Safer Internet Forum 2024
This year’s edition will take place in a hybrid format (Brussels, Belgium and online) on Thursday, 21 November 2024 with a theme of Where’s the harm? Protecting children and young people against inappropriate content and bullying online.
The past 12 months have seen heightened concern globally around the potential dangers and risks to children and young people online, including cyberbullying, which remains the most common reason for contacting Insafe helplines. Campaigns to ban the use of social media and smartphones for younger teens have gained traction, and more legislation and regulations are being enacted.
For example, an expert panel was convened in France late last year to address rising concerns about excessive screen time and its effects on youth, including mental health and developmental issues, and released a set of recommendations including barring young children from having smartphones and limiting social media use to those 15 and older. In Italy, new guidelines have been issued banning the use of smartphones and tablets in classrooms in kindergartens, primary schools, and lower secondary schools, extending an existing ban on non-academic use of these devices.
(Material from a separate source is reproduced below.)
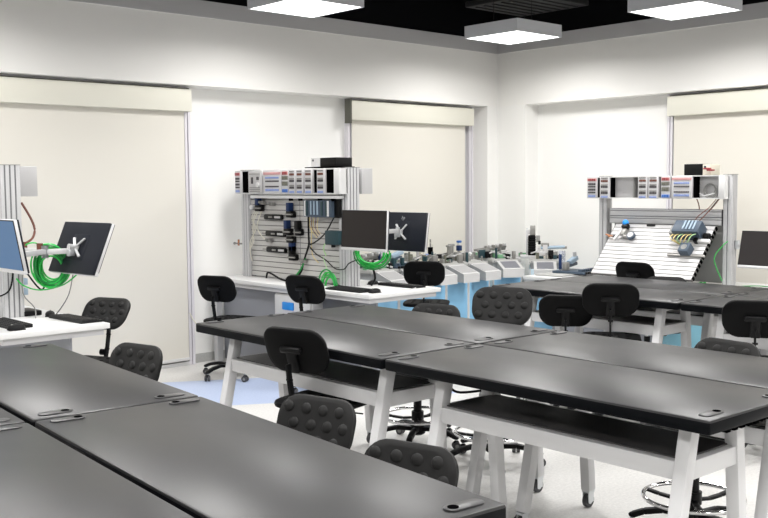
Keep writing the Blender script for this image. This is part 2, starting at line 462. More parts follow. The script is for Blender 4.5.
island((3.062, 1.718), am, (
    'white legged middle work table with its near corner and cable comb in full view',
    'white legged middle work table with one end pointing at the large blind',
    'black topped work table pushed behind the near right middle table, cut by the photo edge',
    'black topped work table in the middle, nearest the bench with two back-to-back monitors'),
    ((.155, .275), (.09, .25), (.16, .30), (-.02 + .04, .25)))
an = -.0838
ixn = Vector((math.cos(an), math.sin(an))); iyn = Vector((-math.sin(an), math.cos(an)))
cn = Vector((1.895, 1.62))                       # far right corner of the foreground pair
for i, j, lab in ((1, 0, 'dark work table in the foreground, its grommet corner at the bottom of the photo'),
                  (1, 1, 'dark work table in the left foreground reaching towards the bench with blue monitor'),
                  (2, 0, 'dark work table nearest the camera, cut off at the bottom of the photo'),
                  (2, 1, 'dark work table in the lower left, cut off by the left photo edge')):
    p = cn - ixn * (i * TD + (i - 1) * .022) + iyn * (j * (TL + .018))
    work_table(lab, (p.x, p.y), an, .17, .22)
island((5.98, 1.915), .0, (
    'black topped work table on the right, cut by the right photo edge',
    'black topped work table on the right in front of the console stations',
    'black topped work table far right, next to the right bench monitor',
    'black topped work table directly in front of the tilted slat panel'),
    ((.13, .25), (.2, .33), (.13, .25), (.2, .33)))

# ------------------------------------------------------------------ chairs
def chair_parts():
    t = thing('lab_chair', 'x', 'chair', (0, 0, 0), 0, 'black moulded swivel chairs')
    s = MB(); s.pad(.43, .41, .038, .11, 'rubber', curv=0, mx=Matrix.Translation((0, 0, .5)) @ Matrix.Rotation(-PI / 2, 4, 'Y'))
    for i in range(4):
        for j in range(4): s.ball((-.12 + .08 * i, -.12 + .08 * j, .518), (.02, .02, .006), 'rubber', 10)
    s.build('seat', t)
    tilt = Matrix.Translation((-.235, 0, .80)) @ Matrix.Rotation(R(-19), 4, 'Y')
    k = MB(); k.pad(.385, .245, .034, .095, 'rubber', curv=.55, mx=tilt, taper=.02)
    tv = tilt.inverted()
    for f in k.bm.faces:
        f.normal_update(); p_ = tv @ f.calc_center_median()
        if p_.x - .55 * p_.y ** 2 > .002: f.material_index = k.mi('rubber_front')
    for r_, z in enumerate((.066, .004, -.058)):
        n = 4
        for i in range(n):
            y = (-1.5 + i) * .085 + (.018 if r_ % 2 else -.018)
            k.ball((.0165 + .55 * y * y, y, z), (.009, .026, .024), 'rubber_front', 14, tilt)
    k.build('backrest', t)
    k = MB(); k.box((-.024, 0, .015), (.028, .13, .035), 'black', .012, tilt); k.box((-.026, 0, -.05), (.024, .06, .12), 'black', .008, tilt)
    k.build('back_bracket', t)
    k = MB()
    pts = [(-.285, 0, .74), (-.275, 0, .66), (-.255, 0, .56), (-.235, 0, .49), (-.19, 0, .462), (-.05, 0, .458)]
    for p, q in zip(pts, pts[1:]): k.bar(p, q, .034, .014, 'black', .003, up=(0, 1, 0))
    for p in pts[1:-1]: k.cyl((p[0], -.017, p[2]), (p[0], .017, p[2]), .0072, 'black', n=10)
    k.build('back_stem', t)
    k = MB(); k.cyl((-.25, -.05, .535), (-.25, -.02, .535), .022, 'black'); k.cyl((-.25, -.02, .535), (-.25, .012, .535), .008, 'black'); k.build('height_knob', t)
    k = MB(); k.box((0, 0, .462), (.17, .15, .035), 'black', .008); k.bar((.02, -.07, .455), (.05, -.22, .45), .008, .008, 'black', .003); k.build('mechanism', t)
    k = MB(); k.cyl((0, 0, .22), (0, 0, .45), .014, 'chrome'); k.build('gas_piston', t)
    k = MB(); k.cyl((0, 0, .09), (0, 0, .30), .027, 'black'); k.build('column', t)
    k = MB(); k.lathe([(.0, .13), (.045, .13), (.05, .11), (.05, .075), (.035, .065), (0, .065)], 'black')
    for i in range(5):
        a = R(20 + 72 * i); c, sn = math.cos(a), math.sin(a)
        P = [(.03, .105), (.14, .115), (.23, .10), (.285, .078)]
        for (r0, z0), (r1, z1) in zip(P, P[1:]): k.bar((r0 * c, r0 * sn, z0), (r1 * c, r1 * sn, z1), .038, .028, 'black', .006)
        for (r0, z0) in P[1:]: k.ball((r0 * c, r0 * sn, z0), (.019, .019, .014), 'black', 10)
    k.build('star_base', t)
    for i in range(5):
        a = R(20 + 72 * i); c, sn = .285 * math.cos(a), .285 * math.sin(a)
        k = MB(); ax = Vector((-math.sin(a + .7), math.cos(a + .7), 0)); q = Vector((c, sn, .026))
        for sgn in (-1, 1): k.cyl(q + ax * sgn * .006, q + ax * sgn * .022, .026, 'tyre', n=18); k.cyl(q + ax * sgn * .02, q + ax * sgn * .0235, .012, 'mid_grey', n=12)
        k.cyl((c, sn, .03), (c, sn, .078), .007, 'zinc', n=8); k.ball((c, sn, .046), (.02, .02, .016), 'black', 10)
        k.build('caster', t)
    k = MB(); zr = .19; k.torus((0, 0, zr), .235, .011, 'chrome'); k.build('foot_ring', t)
    k = MB(); k.lathe([(.028, zr - .03), (.04, zr - .03), (.04, zr + .03), (.028, zr + .03)], 'black')
    for i in range(3):
        a = R(50 + 120 * i); c, sn = math.cos(a), math.sin(a)
        P = [(.035, zr - .015), (.10, zr - .02), (.17, zr - .012), (.232, zr)]
        for (r0, z0), (r1, z1) in zip(P, P[1:]): k.bar((r0 * c, r0 * sn, z0), (r1 * c, r1 * sn, z1), .03, .014, 'black', .004)
    k.build('ring_spokes', t)
    return t
chair0 = chair_parts(); used = []
RAISED = ('seat', 'backrest', 'back_bracket', 'back_stem', 'height_knob', 'mechanism')
def chair(back, face, top, label, group, ring=False, recline=0., off=.235):
    """back = where the backrest stands, face = heading of the sitter in degrees, top = height of the backrest's top"""
    a = R(face); loc = (back[0] + off * math.cos(a), back[1] + off * math.sin(a), 0)
    c = dup(chair0, loc, a, label, group, () if ring else ('foot_ring', 'ring_spokes'))
    dz = top - .92
    for ch in c.children:
        n = ch.name.split('.')[0]
        if n in RAISED: ch.location.z += dz
        if n == 'gas_piston': ch.scale.z = (.45 + dz - .22) / .23; ch.location.z = .22 * (1 - ch.scale.z)
        if recline and n in ('backrest', 'back_bracket'):
            p = Vector((-.28, 0, .70 + dz)); ch.matrix_local = Matrix.Translation(p) @ Matrix.Rotation(R(-recline), 4, 'Y') @ Matrix.Translation(-p) @ ch.matrix_local
    return c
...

Against this background, Safer Internet Forum 2024 will place a particular focus on pillar one of the BIK+ strategy: safe digital experiences and, more specifically, how to protect children and young people against inappropriate content and bullying online.
The Forum aims to take stock of the new DSA rules and their implementation, discuss the risks of exposure to potentially harmful online content and behaviour, including cyberbullying, and explore the tools and strategies currently available or needed to mitigate these risks.
The event is being organised in a youth-led manner, with young people playing an active role in the planning, preparation and delivery of the Forum.
Safer Internet Forum 2023
Last year SIF took place on 20 November 2023 with the theme Empowering Youth with skills for the Digital Decade.
The European Union has designated 2023 as the European Year of Skills: a year which “puts skills centre-stage”, highlighting the critical importance of equipping people with the competences they need to succeed in an increasingly digitised world. This designation seeks to support the EU’s ambitious Digital Decade plans for 80 per cent of all adults to have basic digital skills by 2030. The subsequent European Declaration on Digital Rights and Principles for the Digital Decade set out a specific priority that “Children and young people should be protected and empowered online”. As part of this communication, the European institutions commit to “providing opportunities to all children to acquire the necessary skills and competences to navigate the online environment actively, safely and make informed choices when online.”